College of

Shaping Geometric Knowledge

Thursday, September 22, 2016 - 9:15am

Can virtual building blocks help young children develop geometric and spatial skills? A Mountaintop team, led by Robin Hojnoski, associate professor of School Psychology, and Michael Spear, assistant professor of Computer Science and Engineering, is experimenting to see if it's possible.

The team spent the summer furthering the development of a block-building tablet application begun in 2015. This year, the team aimed to finalize the educational app it hopes will provide meaningful learning experiences for young children as well as a deeper understanding of child development for researchers.

Tentatively named BuildSpace, the app allows children to build a virtual structure on a tablet as they might with real blocks. Users can choose from a variety of three-dimensional shapes to move, position and stack. Users can also view the shapes from different perspectives, just as they might move around when building with real blocks.

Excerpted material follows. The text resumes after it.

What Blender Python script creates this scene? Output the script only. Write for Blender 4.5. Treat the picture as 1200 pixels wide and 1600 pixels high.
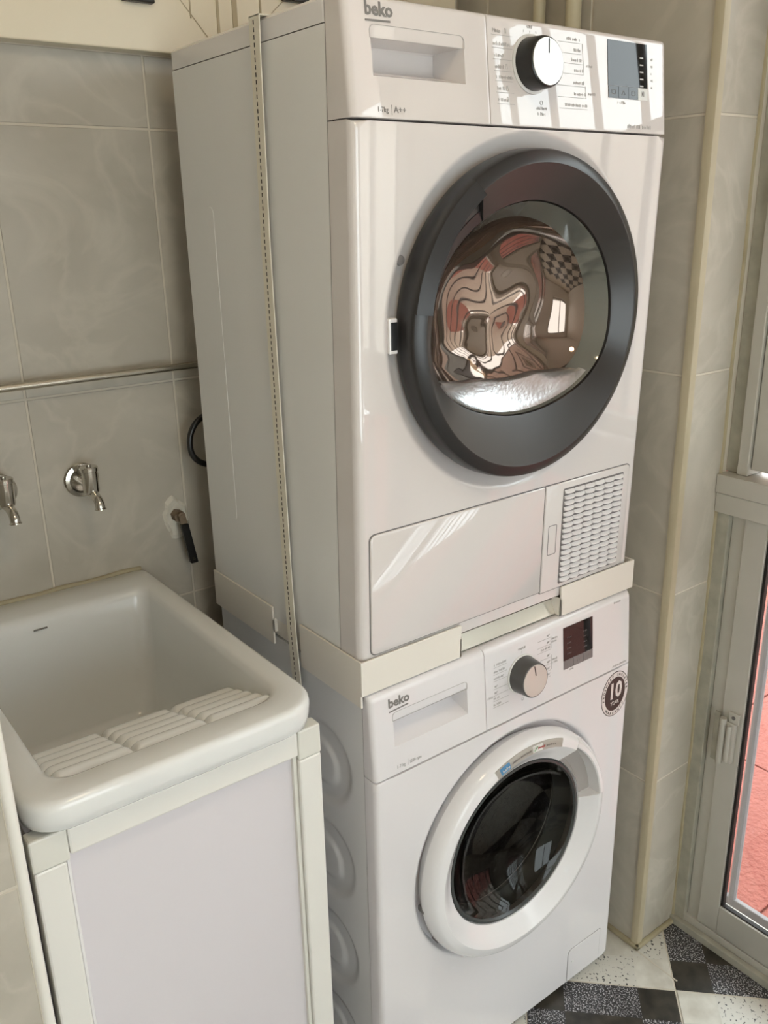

Team members spanned a variety of disciplines and included Brittany Kuder, doctoral student in School Psychology and Hojnoski's graduate research assistant; Emily Gallagher and Nina Ventresco, both doctoral students in School Psychology; Basilio Garcia '17, a Computer Science and Business major; Lucy Swett '19, a Computer Science major; Melissa Gustafson '19, an English and Psychology major, and Maryam Turkey, a rising senior studying Industrial and Product Design at the Pratt Institute in New York.

Kuder and her teammates visited child care centers and assigned children between the ages of 4 and 7 to do one of two conditions: building with the app or building with real blocks. Kuder first administered the block design subtest of the Wechsler Preschool and Primary Scale of Intelligence (WPPSI) to control for spatial ability. Team members also administered pre- and post-assessments on mental transformation, mental folding and shape identification to compare growth between the two conditions. The team took measurements, such as the amount of time children spent building, whether or not they reset the app or knocked down their blocks, what they built and what they described.

Throughout the summer, the team worked to refine the app and determine how to collect the app's back-end data, which it hopes can provide insight into how children use the app and how that relates to measures of child development and demographic data. The team explored the creation of a guided-building platform as well as a contextualized-building platform that would include building activities within an interactive storybook.

The nature of the Mountaintop program allowed the team to explore possibilities without explicit requirements or fear of failure.

"When we had our first meeting and we knew that there were still some things that are really just hard to do with the app, we kind of said, 'All right, this isn't about an experiment, this is about exploring what we could do and seeing what comes out of it,' " said Hojnoski. "And that is somewhat frightening for people who are used to controlling things, but was also, I think, a little bit freeing."